What is expected >>
Write out every line of the material as it stands, apart from the pictures.

· · · ·

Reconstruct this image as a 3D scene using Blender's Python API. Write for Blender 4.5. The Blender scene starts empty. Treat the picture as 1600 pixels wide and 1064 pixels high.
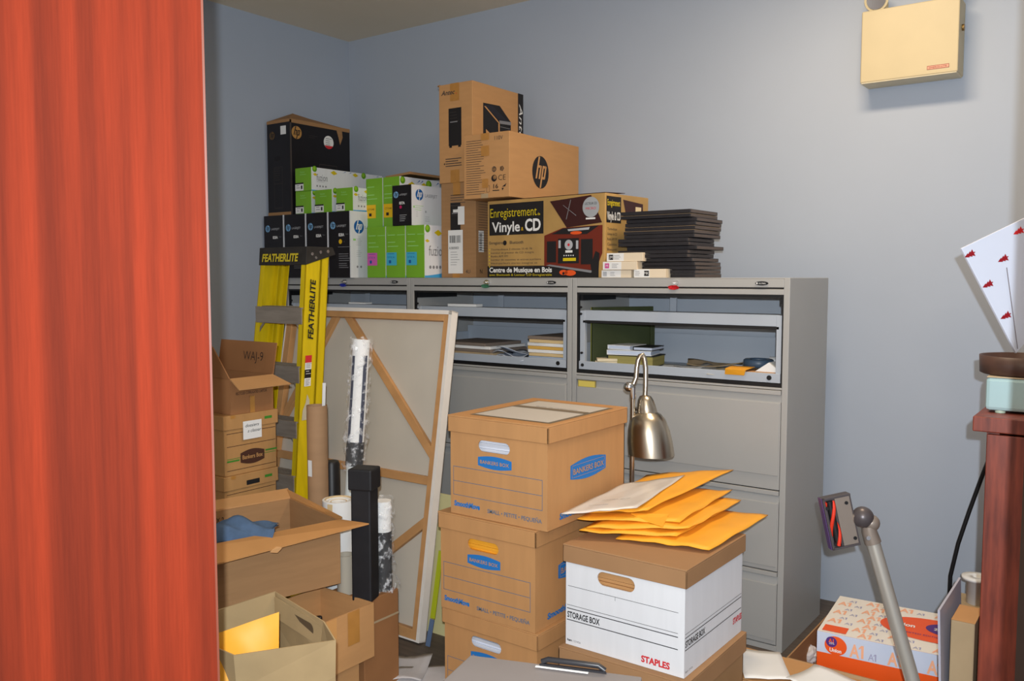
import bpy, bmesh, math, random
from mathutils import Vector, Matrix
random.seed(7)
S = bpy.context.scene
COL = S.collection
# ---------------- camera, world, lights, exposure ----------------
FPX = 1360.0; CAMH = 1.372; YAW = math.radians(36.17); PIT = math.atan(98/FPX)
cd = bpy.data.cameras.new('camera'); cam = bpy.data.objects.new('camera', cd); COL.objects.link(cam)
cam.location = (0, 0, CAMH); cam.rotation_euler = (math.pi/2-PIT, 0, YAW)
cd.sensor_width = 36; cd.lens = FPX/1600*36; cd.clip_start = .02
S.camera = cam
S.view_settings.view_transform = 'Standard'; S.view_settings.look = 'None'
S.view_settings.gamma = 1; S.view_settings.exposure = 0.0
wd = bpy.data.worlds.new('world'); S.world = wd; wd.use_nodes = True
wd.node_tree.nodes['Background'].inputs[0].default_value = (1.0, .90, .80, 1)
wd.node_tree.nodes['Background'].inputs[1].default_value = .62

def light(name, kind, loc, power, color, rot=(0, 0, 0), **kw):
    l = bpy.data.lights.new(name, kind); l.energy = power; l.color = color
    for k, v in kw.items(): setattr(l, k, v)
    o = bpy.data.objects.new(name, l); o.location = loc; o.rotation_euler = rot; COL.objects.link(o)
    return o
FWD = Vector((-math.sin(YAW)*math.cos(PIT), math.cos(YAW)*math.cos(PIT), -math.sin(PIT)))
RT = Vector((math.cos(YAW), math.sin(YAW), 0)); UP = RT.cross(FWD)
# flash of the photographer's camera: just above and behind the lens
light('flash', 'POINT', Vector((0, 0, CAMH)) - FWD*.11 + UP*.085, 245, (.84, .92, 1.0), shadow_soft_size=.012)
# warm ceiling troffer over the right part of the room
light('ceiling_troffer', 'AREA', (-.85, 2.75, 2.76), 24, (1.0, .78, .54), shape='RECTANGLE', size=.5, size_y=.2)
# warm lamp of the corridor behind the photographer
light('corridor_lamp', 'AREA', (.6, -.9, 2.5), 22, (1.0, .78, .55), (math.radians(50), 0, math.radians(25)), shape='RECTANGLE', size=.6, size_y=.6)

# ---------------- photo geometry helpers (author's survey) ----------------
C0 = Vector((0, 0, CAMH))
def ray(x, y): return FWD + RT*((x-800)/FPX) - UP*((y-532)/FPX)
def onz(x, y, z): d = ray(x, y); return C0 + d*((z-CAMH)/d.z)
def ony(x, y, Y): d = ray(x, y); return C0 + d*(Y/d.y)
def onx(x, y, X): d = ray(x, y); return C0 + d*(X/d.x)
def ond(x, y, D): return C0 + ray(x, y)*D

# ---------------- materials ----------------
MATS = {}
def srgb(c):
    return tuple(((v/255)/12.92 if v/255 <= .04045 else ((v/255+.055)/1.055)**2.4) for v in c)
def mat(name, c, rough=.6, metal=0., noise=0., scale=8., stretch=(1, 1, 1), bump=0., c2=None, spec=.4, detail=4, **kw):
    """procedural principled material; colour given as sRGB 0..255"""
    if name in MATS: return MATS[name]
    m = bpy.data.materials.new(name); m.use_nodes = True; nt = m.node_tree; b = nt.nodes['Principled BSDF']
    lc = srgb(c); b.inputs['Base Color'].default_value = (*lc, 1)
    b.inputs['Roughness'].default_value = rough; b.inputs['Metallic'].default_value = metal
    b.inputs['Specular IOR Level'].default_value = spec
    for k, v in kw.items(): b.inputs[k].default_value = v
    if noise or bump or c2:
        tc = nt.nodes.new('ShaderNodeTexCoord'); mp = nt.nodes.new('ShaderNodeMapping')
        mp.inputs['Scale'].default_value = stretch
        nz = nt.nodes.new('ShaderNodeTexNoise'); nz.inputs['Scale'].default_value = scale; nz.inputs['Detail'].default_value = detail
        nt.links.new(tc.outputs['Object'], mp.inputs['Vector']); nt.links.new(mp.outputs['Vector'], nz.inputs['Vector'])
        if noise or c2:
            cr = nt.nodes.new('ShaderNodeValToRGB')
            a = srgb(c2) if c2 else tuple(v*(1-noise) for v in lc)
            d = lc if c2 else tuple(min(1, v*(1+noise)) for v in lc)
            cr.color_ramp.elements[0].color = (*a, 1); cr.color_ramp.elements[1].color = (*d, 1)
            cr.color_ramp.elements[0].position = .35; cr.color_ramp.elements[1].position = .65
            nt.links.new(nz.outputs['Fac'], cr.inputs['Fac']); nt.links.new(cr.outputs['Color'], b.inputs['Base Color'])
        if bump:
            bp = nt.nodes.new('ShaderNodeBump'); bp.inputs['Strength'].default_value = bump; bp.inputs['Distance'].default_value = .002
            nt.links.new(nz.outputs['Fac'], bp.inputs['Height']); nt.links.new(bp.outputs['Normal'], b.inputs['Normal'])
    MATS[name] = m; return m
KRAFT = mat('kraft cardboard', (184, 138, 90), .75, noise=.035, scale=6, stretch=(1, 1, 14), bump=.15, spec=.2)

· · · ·

Exercise output >>
Reconstruct this image as a 3D scene using Blender's Python API. Write for Blender 4.5. The Blender scene starts empty. Treat the picture as 1600 pixels wide and 1064 pixels high.
import bpy, bmesh, math, random
from mathutils import Vector, Matrix
random.seed(7)
S = bpy.context.scene
COL = S.collection
# ---------------- camera, world, lights, exposure ----------------
FPX = 1360.0; CAMH = 1.372; YAW = math.radians(36.17); PIT = math.atan(98/FPX)
cd = bpy.data.cameras.new('camera'); cam = bpy.data.objects.new('camera', cd); COL.objects.link(cam)
cam.location = (0, 0, CAMH); cam.rotation_euler = (math.pi/2-PIT, 0, YAW)
cd.sensor_width = 36; cd.lens = FPX/1600*36; cd.clip_start = .02
S.camera = cam
S.view_settings.view_transform = 'Standard'; S.view_settings.look = 'None'
S.view_settings.gamma = 1; S.view_settings.exposure = 0.0
wd = bpy.data.worlds.new('world'); S.world = wd; wd.use_nodes = True
wd.node_tree.nodes['Background'].inputs[0].default_value = (1.0, .90, .80, 1)
wd.node_tree.nodes['Background'].inputs[1].default_value = .62

def light(name, kind, loc, power, color, rot=(0, 0, 0), **kw):
    l = bpy.data.lights.new(name, kind); l.energy = power; l.color = color
    for k, v in kw.items(): setattr(l, k, v)
    o = bpy.data.objects.new(name, l); o.location = loc; o.rotation_euler = rot; COL.objects.link(o)
    return o
FWD = Vector((-math.sin(YAW)*math.cos(PIT), math.cos(YAW)*math.cos(PIT), -math.sin(PIT)))
RT = Vector((math.cos(YAW), math.sin(YAW), 0)); UP = RT.cross(FWD)
# flash of the photographer's camera: just above and behind the lens
light('flash', 'POINT', Vector((0, 0, CAMH)) - FWD*.11 + UP*.085, 245, (.84, .92, 1.0), shadow_soft_size=.012)
# warm ceiling troffer over the right part of the room
light('ceiling_troffer', 'AREA', (-.85, 2.75, 2.76), 24, (1.0, .78, .54), shape='RECTANGLE', size=.5, size_y=.2)
# warm lamp of the corridor behind the photographer
light('corridor_lamp', 'AREA', (.6, -.9, 2.5), 22, (1.0, .78, .55), (math.radians(50), 0, math.radians(25)), shape='RECTANGLE', size=.6, size_y=.6)

# ---------------- photo geometry helpers (author's survey) ----------------
C0 = Vector((0, 0, CAMH))
def ray(x, y): return FWD + RT*((x-800)/FPX) - UP*((y-532)/FPX)
def onz(x, y, z): d = ray(x, y); return C0 + d*((z-CAMH)/d.z)
def ony(x, y, Y): d = ray(x, y); return C0 + d*(Y/d.y)
def onx(x, y, X): d = ray(x, y); return C0 + d*(X/d.x)
def ond(x, y, D): return C0 + ray(x, y)*D

# ---------------- materials ----------------
MATS = {}
def srgb(c):
    return tuple(((v/255)/12.92 if v/255 <= .04045 else ((v/255+.055)/1.055)**2.4) for v in c)
def mat(name, c, rough=.6, metal=0., noise=0., scale=8., stretch=(1, 1, 1), bump=0., c2=None, spec=.4, detail=4, **kw):
    """procedural principled material; colour given as sRGB 0..255"""
    if name in MATS: return MATS[name]
    m = bpy.data.materials.new(name); m.use_nodes = True; nt = m.node_tree; b = nt.nodes['Principled BSDF']
    lc = srgb(c); b.inputs['Base Color'].default_value = (*lc, 1)
    b.inputs['Roughness'].default_value = rough; b.inputs['Metallic'].default_value = metal
    b.inputs['Specular IOR Level'].default_value = spec
    for k, v in kw.items(): b.inputs[k].default_value = v
    if noise or bump or c2:
        tc = nt.nodes.new('ShaderNodeTexCoord'); mp = nt.nodes.new('ShaderNodeMapping')
        mp.inputs['Scale'].default_value = stretch
        nz = nt.nodes.new('ShaderNodeTexNoise'); nz.inputs['Scale'].default_value = scale; nz.inputs['Detail'].default_value = detail
        nt.links.new(tc.outputs['Object'], mp.inputs['Vector']); nt.links.new(mp.outputs['Vector'], nz.inputs['Vector'])
        if noise or c2:
            cr = nt.nodes.new('ShaderNodeValToRGB')
            a = srgb(c2) if c2 else tuple(v*(1-noise) for v in lc)
            d = lc if c2 else tuple(min(1, v*(1+noise)) for v in lc)
            cr.color_ramp.elements[0].color = (*a, 1); cr.color_ramp.elements[1].color = (*d, 1)
            cr.color_ramp.elements[0].position = .35; cr.color_ramp.elements[1].position = .65
            nt.links.new(nz.outputs['Fac'], cr.inputs['Fac']); nt.links.new(cr.outputs['Color'], b.inputs['Base Color'])
        if bump:
            bp = nt.nodes.new('ShaderNodeBump'); bp.inputs['Strength'].default_value = bump; bp.inputs['Distance'].default_value = .002
            nt.links.new(nz.outputs['Fac'], bp.inputs['Height']); nt.links.new(bp.outputs['Normal'], b.inputs['Normal'])
    MATS[name] = m; return m
KRAFT = mat('kraft cardboard', (184, 138, 90), .75, noise=.035, scale=6, stretch=(1, 1, 14), bump=.15, spec=.2)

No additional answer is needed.